Provided records >>
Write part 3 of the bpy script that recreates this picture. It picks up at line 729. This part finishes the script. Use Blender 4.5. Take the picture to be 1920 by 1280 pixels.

* * *

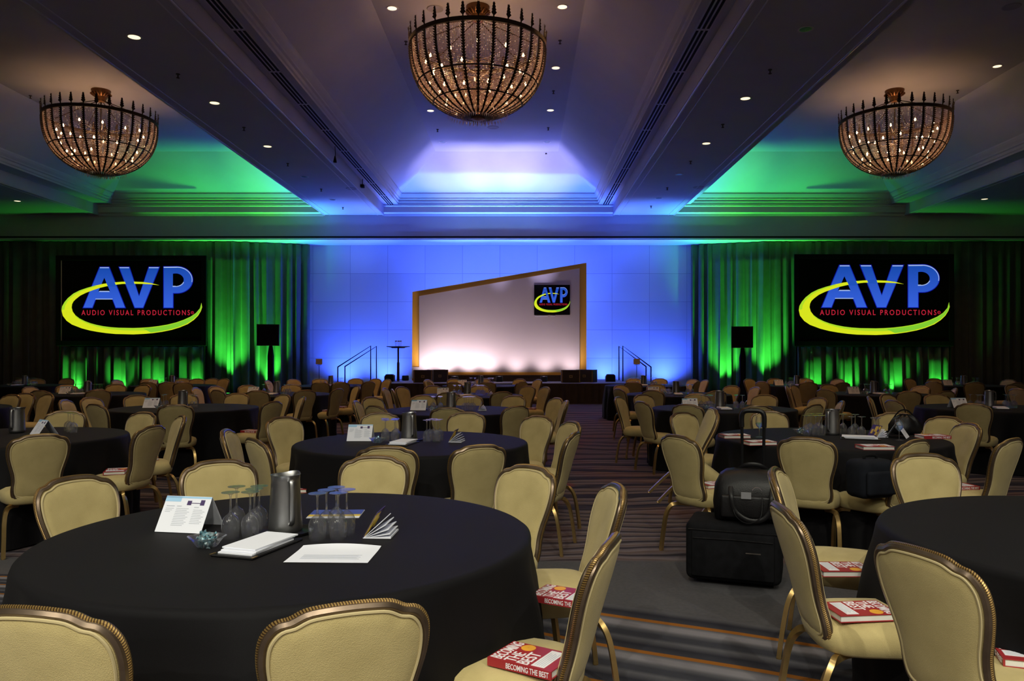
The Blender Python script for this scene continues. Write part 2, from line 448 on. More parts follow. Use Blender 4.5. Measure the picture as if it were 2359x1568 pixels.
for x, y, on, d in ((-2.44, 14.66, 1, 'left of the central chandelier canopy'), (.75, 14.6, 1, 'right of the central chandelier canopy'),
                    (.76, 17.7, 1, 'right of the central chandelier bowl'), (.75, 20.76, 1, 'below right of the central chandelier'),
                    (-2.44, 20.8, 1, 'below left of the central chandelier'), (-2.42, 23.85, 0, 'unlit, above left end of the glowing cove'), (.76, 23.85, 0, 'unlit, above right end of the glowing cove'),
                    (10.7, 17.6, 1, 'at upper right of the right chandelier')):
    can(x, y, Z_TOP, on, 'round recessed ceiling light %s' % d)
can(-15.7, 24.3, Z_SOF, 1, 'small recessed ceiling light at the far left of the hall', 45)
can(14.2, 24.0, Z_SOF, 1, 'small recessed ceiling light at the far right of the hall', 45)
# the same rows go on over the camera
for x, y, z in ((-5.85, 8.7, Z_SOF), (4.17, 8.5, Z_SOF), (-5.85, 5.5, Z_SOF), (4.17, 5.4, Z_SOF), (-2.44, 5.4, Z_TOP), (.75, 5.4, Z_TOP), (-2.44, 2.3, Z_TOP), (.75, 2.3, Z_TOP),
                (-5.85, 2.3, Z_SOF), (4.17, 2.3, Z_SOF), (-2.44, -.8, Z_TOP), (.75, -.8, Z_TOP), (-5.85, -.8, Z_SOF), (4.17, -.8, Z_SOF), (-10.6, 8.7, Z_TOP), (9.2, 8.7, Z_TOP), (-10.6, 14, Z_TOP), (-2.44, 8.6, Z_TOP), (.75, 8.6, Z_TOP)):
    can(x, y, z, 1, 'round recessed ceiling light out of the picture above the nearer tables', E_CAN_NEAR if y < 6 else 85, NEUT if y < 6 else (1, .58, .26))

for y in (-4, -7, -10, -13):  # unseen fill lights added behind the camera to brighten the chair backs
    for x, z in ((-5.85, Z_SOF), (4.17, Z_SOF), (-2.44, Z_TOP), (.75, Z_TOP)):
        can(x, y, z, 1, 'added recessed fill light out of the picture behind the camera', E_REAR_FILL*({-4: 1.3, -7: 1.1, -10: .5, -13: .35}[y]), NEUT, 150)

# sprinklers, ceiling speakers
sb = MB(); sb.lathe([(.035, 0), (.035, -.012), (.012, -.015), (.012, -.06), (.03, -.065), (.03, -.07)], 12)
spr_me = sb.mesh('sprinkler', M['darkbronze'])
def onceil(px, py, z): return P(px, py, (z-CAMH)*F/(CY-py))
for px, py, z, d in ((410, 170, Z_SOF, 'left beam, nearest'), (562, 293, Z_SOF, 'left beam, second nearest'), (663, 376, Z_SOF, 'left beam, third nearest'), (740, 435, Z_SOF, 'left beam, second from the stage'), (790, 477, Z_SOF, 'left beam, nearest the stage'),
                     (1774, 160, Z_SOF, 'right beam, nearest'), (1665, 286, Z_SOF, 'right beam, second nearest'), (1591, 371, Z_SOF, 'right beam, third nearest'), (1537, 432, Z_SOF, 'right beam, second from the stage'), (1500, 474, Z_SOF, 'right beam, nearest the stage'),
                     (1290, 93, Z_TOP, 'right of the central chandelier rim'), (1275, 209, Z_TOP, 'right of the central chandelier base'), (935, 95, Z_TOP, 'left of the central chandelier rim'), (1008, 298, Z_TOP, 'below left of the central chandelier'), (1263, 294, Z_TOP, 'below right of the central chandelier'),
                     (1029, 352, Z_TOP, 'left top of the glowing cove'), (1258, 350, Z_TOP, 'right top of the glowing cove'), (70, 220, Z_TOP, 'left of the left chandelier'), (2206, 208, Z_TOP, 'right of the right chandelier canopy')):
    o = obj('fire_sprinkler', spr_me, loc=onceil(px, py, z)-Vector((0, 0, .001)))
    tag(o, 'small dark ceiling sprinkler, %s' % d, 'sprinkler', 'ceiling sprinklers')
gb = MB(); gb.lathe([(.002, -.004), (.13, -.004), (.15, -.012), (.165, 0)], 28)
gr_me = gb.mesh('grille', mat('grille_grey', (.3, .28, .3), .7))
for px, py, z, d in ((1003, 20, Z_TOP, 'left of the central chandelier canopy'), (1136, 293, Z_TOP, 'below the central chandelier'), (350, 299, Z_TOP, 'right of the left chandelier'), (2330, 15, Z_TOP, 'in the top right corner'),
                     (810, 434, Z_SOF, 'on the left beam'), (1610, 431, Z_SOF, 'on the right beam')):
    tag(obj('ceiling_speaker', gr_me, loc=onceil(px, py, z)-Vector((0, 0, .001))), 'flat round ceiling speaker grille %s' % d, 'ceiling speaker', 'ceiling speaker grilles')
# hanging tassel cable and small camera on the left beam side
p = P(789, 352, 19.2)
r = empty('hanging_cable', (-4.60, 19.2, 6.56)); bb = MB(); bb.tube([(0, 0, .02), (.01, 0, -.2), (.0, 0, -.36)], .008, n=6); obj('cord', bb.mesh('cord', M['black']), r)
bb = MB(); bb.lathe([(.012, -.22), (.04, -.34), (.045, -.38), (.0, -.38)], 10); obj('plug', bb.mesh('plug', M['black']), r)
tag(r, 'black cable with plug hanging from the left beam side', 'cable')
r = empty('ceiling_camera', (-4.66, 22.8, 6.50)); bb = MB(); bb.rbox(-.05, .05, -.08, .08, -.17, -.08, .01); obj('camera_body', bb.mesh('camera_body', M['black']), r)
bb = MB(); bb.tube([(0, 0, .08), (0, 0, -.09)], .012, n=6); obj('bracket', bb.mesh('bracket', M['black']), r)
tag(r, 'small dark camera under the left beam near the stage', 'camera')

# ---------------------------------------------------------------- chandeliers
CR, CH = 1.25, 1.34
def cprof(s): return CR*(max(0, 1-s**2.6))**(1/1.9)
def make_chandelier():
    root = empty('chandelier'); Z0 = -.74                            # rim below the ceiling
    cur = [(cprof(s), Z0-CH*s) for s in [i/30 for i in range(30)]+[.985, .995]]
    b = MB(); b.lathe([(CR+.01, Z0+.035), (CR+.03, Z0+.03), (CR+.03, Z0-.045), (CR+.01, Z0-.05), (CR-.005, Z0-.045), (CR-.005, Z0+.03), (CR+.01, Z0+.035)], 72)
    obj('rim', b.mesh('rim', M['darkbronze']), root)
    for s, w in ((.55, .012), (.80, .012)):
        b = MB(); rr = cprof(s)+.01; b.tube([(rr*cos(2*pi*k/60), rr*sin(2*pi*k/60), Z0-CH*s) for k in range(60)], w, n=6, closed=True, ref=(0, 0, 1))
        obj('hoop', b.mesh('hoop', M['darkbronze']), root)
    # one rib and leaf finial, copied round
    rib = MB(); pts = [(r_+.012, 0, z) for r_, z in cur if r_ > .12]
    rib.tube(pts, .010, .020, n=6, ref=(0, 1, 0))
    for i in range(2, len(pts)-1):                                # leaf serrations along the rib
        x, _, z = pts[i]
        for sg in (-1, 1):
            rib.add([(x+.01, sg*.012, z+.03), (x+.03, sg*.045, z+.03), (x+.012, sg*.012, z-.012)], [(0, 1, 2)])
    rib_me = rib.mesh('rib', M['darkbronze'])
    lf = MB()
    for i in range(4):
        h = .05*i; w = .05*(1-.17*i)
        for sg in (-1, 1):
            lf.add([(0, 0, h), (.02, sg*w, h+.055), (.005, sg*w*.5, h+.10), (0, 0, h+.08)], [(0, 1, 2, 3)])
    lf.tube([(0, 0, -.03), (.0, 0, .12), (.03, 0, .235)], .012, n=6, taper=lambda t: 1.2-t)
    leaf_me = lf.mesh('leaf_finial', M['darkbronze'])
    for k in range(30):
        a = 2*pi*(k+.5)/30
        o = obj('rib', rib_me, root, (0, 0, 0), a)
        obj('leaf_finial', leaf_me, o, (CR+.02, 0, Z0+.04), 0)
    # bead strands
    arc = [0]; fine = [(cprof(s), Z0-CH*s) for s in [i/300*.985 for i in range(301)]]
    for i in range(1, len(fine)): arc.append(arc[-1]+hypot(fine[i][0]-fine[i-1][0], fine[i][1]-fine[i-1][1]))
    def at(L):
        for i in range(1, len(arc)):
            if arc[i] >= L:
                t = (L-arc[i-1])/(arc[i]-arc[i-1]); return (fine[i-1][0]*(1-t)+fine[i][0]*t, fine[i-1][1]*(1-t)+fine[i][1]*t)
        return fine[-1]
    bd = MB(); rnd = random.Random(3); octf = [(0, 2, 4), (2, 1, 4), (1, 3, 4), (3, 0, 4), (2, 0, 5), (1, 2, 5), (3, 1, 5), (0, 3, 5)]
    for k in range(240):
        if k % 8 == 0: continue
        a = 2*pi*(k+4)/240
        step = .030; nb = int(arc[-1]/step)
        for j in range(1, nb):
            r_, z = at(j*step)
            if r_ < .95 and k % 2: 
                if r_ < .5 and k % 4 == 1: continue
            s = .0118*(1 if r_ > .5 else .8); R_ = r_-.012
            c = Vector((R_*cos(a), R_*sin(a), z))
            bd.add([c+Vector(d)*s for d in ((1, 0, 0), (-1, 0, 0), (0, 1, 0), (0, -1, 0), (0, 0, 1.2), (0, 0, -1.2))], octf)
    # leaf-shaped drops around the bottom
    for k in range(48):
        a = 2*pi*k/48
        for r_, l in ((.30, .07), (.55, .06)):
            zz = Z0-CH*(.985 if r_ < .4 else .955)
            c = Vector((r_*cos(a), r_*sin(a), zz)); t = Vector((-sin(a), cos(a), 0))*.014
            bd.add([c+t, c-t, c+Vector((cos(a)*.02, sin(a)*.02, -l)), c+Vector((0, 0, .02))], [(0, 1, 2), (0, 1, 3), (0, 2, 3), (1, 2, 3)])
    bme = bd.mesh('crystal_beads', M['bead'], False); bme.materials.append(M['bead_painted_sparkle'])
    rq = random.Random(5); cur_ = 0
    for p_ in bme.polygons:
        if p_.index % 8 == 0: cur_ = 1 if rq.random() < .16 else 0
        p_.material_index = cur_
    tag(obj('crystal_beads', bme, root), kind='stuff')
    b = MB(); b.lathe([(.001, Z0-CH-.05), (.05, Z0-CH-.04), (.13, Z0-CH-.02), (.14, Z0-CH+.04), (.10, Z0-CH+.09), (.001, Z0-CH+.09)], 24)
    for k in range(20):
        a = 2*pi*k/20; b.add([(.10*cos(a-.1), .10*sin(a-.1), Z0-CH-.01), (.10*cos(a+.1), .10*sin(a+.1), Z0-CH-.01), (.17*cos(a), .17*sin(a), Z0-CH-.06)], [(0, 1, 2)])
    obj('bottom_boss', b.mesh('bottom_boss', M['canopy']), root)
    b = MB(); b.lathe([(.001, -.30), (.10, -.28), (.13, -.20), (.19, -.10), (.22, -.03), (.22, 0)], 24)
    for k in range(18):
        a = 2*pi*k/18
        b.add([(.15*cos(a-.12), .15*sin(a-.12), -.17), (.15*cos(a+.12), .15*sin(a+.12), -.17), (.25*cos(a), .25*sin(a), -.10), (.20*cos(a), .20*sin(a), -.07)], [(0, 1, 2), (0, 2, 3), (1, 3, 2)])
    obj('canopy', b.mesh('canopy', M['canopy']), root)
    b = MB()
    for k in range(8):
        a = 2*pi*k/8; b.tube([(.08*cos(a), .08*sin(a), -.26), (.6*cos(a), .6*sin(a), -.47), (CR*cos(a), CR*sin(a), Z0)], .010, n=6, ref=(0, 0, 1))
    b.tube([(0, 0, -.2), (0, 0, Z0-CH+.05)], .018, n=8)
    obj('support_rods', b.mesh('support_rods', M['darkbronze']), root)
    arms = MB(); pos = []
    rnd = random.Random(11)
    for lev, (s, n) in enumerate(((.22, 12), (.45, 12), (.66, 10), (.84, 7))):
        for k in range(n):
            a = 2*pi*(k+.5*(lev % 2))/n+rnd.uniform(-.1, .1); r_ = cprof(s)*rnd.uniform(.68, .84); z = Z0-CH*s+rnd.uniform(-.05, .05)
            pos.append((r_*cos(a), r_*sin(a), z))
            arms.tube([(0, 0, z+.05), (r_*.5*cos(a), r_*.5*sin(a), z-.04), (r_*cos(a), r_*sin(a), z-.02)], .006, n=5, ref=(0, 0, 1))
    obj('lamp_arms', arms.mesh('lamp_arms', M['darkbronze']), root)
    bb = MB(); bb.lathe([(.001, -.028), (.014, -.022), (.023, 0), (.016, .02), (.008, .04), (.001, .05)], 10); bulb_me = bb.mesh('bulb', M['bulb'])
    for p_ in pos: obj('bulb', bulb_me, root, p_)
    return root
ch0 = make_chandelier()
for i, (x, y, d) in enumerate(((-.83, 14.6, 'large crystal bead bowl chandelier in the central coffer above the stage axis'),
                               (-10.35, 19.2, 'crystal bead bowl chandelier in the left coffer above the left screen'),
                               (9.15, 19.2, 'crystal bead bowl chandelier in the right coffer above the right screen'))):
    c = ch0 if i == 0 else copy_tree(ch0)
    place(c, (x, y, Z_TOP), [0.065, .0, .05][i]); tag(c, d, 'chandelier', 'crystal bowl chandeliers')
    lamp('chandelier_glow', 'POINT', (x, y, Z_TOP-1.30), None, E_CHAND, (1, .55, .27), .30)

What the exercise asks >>
Report only the number of lines in the listing that contain the word "from".

Written answer >>
4